» Task requirements:
Repeat the listing below word for word, stopping after the line that contains "scene.camera = cam".

» Dataset extract:
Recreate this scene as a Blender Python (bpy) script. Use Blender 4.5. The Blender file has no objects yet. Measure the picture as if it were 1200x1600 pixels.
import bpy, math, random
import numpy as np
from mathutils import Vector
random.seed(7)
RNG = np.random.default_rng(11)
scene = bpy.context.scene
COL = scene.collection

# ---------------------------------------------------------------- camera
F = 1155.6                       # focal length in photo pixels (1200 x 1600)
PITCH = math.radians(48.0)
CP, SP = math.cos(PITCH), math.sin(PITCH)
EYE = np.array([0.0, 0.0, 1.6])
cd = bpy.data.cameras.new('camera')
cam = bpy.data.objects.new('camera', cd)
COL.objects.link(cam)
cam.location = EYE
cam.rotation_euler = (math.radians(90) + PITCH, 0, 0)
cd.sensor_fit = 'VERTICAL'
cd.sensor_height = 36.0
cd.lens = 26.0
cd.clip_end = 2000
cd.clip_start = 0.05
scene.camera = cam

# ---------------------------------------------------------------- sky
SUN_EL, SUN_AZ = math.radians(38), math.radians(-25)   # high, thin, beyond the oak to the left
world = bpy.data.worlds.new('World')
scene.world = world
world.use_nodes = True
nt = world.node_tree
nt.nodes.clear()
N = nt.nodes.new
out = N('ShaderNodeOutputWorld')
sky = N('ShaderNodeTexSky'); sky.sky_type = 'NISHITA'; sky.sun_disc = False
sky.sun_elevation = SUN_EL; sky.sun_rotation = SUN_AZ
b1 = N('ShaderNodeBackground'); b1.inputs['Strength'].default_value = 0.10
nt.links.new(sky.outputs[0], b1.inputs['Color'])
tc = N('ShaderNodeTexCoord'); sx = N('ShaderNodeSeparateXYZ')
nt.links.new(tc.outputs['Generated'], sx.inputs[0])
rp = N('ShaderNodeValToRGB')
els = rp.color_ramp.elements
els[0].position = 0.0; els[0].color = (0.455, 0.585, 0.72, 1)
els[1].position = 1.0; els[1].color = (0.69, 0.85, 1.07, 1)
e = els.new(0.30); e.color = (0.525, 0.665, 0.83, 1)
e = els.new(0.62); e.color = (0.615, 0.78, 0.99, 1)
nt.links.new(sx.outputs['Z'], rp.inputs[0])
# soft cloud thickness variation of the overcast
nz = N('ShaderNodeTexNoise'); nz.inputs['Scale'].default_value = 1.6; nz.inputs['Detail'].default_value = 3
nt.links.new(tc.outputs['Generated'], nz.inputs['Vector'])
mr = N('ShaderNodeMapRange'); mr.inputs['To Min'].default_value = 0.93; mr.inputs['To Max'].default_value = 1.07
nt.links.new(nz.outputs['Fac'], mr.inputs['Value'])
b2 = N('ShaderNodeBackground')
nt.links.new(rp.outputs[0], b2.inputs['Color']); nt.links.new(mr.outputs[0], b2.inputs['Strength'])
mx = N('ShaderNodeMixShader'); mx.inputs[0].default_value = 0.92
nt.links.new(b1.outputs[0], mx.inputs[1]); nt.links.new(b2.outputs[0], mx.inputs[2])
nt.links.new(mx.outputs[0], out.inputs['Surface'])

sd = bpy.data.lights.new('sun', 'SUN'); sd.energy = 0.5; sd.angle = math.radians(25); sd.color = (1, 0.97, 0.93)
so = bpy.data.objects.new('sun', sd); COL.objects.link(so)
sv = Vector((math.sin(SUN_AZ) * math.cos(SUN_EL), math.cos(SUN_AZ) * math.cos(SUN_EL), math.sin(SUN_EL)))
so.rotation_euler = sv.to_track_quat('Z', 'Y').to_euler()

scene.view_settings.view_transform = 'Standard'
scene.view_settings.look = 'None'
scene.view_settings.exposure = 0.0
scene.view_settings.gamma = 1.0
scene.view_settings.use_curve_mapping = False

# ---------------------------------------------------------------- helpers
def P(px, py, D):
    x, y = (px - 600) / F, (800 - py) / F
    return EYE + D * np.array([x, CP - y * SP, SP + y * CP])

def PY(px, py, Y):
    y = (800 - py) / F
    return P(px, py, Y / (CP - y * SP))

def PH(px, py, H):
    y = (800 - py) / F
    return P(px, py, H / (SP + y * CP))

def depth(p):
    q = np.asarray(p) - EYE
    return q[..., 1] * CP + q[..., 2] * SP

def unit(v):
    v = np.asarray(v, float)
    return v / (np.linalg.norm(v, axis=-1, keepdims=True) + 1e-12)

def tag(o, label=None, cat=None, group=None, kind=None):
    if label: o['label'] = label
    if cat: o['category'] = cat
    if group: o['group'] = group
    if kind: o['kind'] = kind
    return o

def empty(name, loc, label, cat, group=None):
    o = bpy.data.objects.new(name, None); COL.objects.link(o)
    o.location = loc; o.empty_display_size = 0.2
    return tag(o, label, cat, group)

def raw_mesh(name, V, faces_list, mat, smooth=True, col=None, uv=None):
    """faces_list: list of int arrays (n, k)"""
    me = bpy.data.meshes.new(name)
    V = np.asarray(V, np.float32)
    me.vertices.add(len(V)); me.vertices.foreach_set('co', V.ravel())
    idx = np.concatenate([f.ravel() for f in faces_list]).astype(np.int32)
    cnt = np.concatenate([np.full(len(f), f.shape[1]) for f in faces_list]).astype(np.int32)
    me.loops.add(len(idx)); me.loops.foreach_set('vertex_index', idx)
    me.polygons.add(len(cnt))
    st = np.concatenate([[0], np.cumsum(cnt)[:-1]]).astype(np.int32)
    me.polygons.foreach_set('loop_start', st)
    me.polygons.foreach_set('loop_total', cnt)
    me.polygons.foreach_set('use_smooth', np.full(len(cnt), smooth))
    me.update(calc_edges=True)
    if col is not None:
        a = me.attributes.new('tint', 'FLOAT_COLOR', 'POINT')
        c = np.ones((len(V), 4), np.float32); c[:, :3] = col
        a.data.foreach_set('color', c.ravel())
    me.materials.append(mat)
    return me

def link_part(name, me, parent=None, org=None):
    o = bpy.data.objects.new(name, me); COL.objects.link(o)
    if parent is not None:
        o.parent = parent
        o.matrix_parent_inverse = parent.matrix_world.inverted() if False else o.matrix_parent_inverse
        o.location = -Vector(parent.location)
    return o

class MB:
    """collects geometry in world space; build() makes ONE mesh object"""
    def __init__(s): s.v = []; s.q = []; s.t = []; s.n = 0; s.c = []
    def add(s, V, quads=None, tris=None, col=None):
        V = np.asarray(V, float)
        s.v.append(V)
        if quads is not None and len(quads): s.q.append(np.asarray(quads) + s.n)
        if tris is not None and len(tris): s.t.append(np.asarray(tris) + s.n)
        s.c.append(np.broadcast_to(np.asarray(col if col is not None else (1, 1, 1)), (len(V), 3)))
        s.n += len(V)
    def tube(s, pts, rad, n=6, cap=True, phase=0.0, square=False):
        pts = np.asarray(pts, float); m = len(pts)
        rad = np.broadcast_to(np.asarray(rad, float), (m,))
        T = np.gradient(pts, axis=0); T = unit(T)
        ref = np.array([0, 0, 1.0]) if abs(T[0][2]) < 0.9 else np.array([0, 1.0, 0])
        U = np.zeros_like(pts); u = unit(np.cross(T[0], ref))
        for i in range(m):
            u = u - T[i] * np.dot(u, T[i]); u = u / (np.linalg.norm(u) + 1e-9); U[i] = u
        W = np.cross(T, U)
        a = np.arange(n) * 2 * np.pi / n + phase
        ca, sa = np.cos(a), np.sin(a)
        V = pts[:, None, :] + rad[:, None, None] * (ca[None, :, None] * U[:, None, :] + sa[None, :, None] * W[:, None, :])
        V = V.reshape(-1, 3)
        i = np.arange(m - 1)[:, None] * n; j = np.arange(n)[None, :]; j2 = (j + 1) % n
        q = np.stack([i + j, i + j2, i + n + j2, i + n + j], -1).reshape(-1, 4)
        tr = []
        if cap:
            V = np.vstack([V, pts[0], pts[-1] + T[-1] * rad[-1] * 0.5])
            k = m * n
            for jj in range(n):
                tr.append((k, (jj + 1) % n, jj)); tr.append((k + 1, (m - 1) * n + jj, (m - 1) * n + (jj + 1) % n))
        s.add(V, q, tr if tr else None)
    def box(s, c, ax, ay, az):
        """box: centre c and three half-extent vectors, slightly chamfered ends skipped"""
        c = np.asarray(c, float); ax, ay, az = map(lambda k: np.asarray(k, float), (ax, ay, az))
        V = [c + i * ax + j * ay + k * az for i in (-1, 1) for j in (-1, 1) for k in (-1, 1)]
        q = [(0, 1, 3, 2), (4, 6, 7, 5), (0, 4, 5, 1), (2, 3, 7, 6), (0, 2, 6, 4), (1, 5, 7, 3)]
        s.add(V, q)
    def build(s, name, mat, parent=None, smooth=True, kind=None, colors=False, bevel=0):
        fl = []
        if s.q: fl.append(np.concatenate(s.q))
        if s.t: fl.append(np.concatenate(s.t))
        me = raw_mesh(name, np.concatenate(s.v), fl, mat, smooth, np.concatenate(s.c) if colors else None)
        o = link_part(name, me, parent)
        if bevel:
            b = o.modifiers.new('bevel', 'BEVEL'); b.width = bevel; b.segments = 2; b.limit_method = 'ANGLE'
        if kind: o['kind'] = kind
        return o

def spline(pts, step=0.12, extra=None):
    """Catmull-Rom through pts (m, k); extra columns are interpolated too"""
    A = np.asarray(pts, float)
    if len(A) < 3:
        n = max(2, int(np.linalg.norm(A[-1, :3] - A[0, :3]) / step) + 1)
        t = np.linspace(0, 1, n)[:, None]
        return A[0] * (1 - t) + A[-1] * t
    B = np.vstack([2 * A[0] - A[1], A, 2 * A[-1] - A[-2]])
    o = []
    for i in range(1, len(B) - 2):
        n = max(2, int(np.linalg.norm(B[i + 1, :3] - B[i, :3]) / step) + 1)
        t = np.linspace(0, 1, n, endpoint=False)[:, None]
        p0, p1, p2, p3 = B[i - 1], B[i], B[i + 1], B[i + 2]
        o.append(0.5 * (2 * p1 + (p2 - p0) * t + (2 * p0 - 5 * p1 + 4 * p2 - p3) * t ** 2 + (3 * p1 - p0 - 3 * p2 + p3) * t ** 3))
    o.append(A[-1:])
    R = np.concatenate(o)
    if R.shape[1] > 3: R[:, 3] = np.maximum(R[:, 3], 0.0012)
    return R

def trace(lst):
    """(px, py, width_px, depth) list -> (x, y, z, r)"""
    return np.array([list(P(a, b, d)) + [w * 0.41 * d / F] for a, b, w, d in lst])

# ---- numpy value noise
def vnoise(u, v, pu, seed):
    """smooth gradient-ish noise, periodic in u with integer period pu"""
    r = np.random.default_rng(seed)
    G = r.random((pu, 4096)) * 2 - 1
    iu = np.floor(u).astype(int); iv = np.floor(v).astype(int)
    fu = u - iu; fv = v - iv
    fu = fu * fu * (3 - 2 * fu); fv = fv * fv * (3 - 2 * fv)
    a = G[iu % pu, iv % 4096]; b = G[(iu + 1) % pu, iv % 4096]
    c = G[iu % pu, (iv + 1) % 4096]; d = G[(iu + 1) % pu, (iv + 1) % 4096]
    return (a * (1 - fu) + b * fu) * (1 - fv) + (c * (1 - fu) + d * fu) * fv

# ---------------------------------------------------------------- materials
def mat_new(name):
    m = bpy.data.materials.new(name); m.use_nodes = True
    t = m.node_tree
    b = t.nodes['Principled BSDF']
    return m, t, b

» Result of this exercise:
Recreate this scene as a Blender Python (bpy) script. Use Blender 4.5. The Blender file has no objects yet. Measure the picture as if it were 1200x1600 pixels.
import bpy, math, random
import numpy as np
from mathutils import Vector
random.seed(7)
RNG = np.random.default_rng(11)
scene = bpy.context.scene
COL = scene.collection

# ---------------------------------------------------------------- camera
F = 1155.6                       # focal length in photo pixels (1200 x 1600)
PITCH = math.radians(48.0)
CP, SP = math.cos(PITCH), math.sin(PITCH)
EYE = np.array([0.0, 0.0, 1.6])
cd = bpy.data.cameras.new('camera')
cam = bpy.data.objects.new('camera', cd)
COL.objects.link(cam)
cam.location = EYE
cam.rotation_euler = (math.radians(90) + PITCH, 0, 0)
cd.sensor_fit = 'VERTICAL'
cd.sensor_height = 36.0
cd.lens = 26.0
cd.clip_end = 2000
cd.clip_start = 0.05
scene.camera = cam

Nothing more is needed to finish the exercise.